Masalah lainnya adalah terkait termin pembayaran yang tidak diterima oleh bank. Pada lima BPD yang menjadi sampel, terdapat sebelas kasus penyaluran kredit atau pembiayaan modal kerja dengan kolektibilitas macet pada periode 2013-2020 dengan total nilai sebesar Rp 72 miliar. Hal ini terkait erat dengan termin pembayaran proyek yang tidak diterima oleh pihak bank.
"Permasalahan ini umumnya terjadi pada pembiayaan di sektor konstruksi, yang terjadi dalam tiga bentuk, yaitu: pengalihan rekening penerimaan pembayaran proyek/pekerjaan dari rekening BPD ke rekening bank lain tanpa sepengetahuan BPD, termin pembayaran proyek/pekerjaan yang masuk ke rekening penampungan tidak diblokir atau dipotong oleh bank, dan pencairan kredit/pembiayaan yang jauh melebihi progres pekerjaan," ungkap Budi.

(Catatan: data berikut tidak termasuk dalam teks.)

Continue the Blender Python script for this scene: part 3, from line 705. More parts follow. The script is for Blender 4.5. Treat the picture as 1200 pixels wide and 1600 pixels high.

KPK menduga bahwa praktik fraud berupa pengalihan rekening pembayaran terjadi akibat adanya persengkongkolan antara debitur dan perwakilan bohir. Sementara itu, dugaan fraud terkait tidak diblokirnya rekening penampungan melibatkan oknum pejabat BPD.
"Di sisi lain, pencairan kredit/pembiayaan yang jauh melebihi progres pekerjaan disebabkan karena sebagian regulasi BPD tidak mewajibkan pencairan fasilitas berdasarkan progres pekerjaan yang sebenarnya," tambahnya.
Selain itu, ditemukan pula masalah terkait debitur yang tidak feasible untuk dibiayai. Dari lima BPD yang diperiksa oleh KPK, terdapat enam kasus penyaluran kredit modal kerja dengan kolektibilitas macet pada periode 2007-2022 senilai Rp 224,7 miliar.
"Permasalahan ini terjadi, antara lain, karena BPD mengabaikan karakter debitur, verifikasi dan validasi usaha tidak dilakukan dengan baik, serta pengabaian atas reviu risiko dan kepatuhan," jelasnya.
Permasalahan lain yang ditemukan adalah terkait jaminan untuk kredit/pembiayaan yang bermasalah. Terdapat jaminan bermasalah yang ditemukan pada sejumlah penyaluran kredit/pembiayaan senilai Rp 234,4 miliar pada periode 2007-2022 yang berstatus macet.
Budi juga menyoroti adanya ketidakjujuran dalam pembayaran Kredit Multi Guna (KMG). KPK menemukan penyaluran KMG di empat BPD dengan total nilai Rp 20,867 miliar kepada anggota DPRD Provinsi periode tahun 2015-2019 dan 2019-2024 yang saat ini berstatus macet.
"Hal ini disebabkan oleh keengganan anggota DPRD Provinsi untuk melunasi kewajibannya, terutama ketika anggota DPRD tersebut terkena Pergantian Antar Waktu (PAW). PAW yang terjadi akibat kebijakan partai," ucapnya.
"BPD diduga tidak gencar melakukan penagihan terhadap para anggota DPRD tersebut dikarenakan mereka adalah anggota DPRD Provinsi, di mana Pemerintah Provinsi merupakan pemegang saham pengendali BPD," imbuhnya.